Of course certain kinds of religious experience do also bring the pilgrim to a place of silence, a nirvana that might bear some superficial resemblance to the muted trance of the addict; in both states the fealty to experience that leaves such a strong trace through Viidikas’ writing is replaced by something that may not require a witness or indeed witnessing. Even as skilled and committed writer as Viidikas might long for a cessation of the effort of composition as well as an end to the necessity of wrenching from the world material that may then be composed. The last poem in the book, Lust, written just two months before her death, is a kind of renunciation of the sexual adventuring anatomised in the rest of the book; when she writes Who will bring back the beauty / the ecstasy, the mystery / of creation? you know that she (the last spinster) no longer considers that a task she can fulfil.

I did wonder what the books were that Vicki Viidikas sold to Gould’s around the time of the composition of Lust; but, having told me the bare bones of the anecdote, the bookseller would not say any more. He took my dollars, handed them up to the young fellow at his elbow and turned his mind to other things. Kerry Lewes, in the introduction to this selection, does list some favourite writers, mostly European: Akhmatova, Djuna Barnes, Baudelaire, Beckett, Cavafy, Cendrars, Éluard, Grass, Herbert, Holub, Popa, Prévert . . . but not Rilke and not Rimbaud either. Nevertheless Viidikas’ densely compacted, highly allusive, linguistically inventive prose poems do sometimes recall Illuminations; as her courage, her despair and her silence echo the doomed Rimbaldian trajectory.

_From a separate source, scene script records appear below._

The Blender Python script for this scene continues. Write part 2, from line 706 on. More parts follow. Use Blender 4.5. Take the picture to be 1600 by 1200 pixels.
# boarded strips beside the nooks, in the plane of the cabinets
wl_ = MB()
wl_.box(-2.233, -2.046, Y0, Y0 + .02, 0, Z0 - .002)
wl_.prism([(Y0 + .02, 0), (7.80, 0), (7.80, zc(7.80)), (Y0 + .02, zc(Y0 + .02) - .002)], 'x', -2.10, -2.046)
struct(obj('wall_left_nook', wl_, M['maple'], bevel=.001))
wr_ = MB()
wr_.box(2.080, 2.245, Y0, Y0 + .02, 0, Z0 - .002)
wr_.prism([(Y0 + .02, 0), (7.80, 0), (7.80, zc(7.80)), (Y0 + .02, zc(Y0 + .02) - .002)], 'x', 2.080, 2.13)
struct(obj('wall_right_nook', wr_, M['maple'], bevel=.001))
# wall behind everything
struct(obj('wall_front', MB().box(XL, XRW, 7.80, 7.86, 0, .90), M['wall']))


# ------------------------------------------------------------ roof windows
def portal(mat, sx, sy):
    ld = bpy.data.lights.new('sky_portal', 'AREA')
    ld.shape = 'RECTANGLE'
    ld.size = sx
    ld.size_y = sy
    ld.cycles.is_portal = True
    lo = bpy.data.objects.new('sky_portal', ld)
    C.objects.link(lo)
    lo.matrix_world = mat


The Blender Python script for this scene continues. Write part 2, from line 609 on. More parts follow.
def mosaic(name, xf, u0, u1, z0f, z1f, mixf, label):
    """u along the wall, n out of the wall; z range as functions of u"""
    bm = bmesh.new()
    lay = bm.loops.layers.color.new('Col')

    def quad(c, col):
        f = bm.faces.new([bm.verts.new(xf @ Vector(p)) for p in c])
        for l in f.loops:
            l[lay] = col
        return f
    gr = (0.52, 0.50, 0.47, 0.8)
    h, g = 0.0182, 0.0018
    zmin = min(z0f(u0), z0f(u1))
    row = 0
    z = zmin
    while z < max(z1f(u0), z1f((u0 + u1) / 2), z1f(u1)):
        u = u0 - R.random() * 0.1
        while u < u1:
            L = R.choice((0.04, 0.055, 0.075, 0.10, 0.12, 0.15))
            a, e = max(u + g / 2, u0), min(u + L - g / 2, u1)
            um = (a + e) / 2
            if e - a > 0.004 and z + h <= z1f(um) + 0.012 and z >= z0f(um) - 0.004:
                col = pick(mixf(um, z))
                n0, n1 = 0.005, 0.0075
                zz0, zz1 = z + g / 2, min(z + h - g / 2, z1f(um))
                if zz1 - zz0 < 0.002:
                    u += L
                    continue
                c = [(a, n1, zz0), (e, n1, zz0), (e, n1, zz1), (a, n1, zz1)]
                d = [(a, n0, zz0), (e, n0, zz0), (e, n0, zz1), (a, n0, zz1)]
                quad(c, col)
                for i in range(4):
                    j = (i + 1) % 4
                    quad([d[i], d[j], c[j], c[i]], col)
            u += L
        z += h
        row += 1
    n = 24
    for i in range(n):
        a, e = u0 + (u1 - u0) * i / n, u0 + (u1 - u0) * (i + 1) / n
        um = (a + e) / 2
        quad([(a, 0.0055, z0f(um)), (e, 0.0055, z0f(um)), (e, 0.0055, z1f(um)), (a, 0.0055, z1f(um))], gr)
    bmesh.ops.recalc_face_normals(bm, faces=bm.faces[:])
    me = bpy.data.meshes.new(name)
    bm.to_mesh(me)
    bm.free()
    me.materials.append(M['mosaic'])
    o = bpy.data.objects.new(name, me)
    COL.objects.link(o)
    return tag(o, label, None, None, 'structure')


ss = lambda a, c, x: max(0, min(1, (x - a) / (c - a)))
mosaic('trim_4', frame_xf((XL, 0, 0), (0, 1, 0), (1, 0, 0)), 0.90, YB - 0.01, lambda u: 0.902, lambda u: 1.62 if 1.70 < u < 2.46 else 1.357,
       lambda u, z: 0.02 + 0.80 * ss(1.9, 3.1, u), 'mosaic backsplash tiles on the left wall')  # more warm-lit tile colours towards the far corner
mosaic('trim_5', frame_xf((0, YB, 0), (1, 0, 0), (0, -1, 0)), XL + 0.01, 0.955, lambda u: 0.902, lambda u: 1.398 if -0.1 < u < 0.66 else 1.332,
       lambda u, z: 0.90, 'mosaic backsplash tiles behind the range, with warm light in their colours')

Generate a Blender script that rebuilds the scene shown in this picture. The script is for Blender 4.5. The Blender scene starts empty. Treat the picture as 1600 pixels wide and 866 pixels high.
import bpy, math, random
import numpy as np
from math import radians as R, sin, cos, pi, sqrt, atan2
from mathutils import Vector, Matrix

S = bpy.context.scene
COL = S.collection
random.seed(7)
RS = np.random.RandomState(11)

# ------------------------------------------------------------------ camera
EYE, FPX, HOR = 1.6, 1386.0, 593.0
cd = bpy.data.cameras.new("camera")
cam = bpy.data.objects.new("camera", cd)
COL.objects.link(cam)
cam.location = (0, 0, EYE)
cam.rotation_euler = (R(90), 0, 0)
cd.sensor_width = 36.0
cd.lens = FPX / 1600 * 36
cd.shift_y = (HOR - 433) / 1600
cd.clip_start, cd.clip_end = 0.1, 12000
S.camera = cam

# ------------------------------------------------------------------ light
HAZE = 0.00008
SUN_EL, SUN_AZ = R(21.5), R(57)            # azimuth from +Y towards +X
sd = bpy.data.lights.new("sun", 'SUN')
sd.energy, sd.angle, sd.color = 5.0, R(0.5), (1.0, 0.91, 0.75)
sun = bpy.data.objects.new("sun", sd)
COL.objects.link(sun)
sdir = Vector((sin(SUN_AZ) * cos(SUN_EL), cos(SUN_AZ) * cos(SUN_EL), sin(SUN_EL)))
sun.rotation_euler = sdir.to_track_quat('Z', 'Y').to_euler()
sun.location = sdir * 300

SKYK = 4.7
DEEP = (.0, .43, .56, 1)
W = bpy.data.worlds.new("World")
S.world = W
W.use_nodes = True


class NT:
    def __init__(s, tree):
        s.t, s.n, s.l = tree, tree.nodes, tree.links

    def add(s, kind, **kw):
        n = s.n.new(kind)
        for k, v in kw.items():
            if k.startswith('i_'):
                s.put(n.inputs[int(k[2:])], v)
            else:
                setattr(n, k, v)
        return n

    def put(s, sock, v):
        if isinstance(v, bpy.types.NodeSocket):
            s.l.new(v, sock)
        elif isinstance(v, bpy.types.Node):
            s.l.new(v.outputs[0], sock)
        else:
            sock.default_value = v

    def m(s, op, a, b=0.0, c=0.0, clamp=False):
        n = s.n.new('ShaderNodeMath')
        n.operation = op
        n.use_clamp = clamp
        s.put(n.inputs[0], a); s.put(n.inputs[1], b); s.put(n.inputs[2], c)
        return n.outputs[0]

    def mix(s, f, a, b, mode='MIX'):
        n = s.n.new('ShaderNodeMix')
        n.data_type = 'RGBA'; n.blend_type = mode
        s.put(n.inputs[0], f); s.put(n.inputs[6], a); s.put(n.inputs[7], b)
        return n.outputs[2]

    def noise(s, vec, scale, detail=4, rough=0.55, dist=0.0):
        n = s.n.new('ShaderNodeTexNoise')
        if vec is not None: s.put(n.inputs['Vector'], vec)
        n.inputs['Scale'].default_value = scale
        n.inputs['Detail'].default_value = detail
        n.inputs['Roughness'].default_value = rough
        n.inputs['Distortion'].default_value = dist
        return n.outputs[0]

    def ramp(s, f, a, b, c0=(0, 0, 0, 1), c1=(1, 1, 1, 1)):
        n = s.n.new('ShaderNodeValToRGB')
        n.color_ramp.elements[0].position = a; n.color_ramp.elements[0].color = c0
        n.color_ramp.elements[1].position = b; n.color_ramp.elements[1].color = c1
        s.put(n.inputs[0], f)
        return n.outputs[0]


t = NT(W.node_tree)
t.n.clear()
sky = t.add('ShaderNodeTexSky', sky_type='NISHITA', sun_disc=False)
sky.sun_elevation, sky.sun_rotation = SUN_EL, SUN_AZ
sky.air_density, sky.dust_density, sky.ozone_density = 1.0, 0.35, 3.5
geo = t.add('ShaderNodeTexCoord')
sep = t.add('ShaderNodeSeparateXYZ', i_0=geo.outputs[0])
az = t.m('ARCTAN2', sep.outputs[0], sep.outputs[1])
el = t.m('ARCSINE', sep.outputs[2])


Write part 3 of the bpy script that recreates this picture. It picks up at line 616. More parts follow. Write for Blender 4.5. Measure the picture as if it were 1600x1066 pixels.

Letter to an Unknown Prisoner, a late piece (1990), begins: Today was almost impossible to begin, with no sleep, all night tossing like bunkers on a great ship, far out on the Arabian Ocean . . . ; and ends: Freedom, to unlock denial; freedom, that incorrigible weapon. A weapon that she seems to have used, both in writing and in life, in every possible manner she could devise; and then with great generosity reported openly, skilfully, truthfully and beautifully upon the results.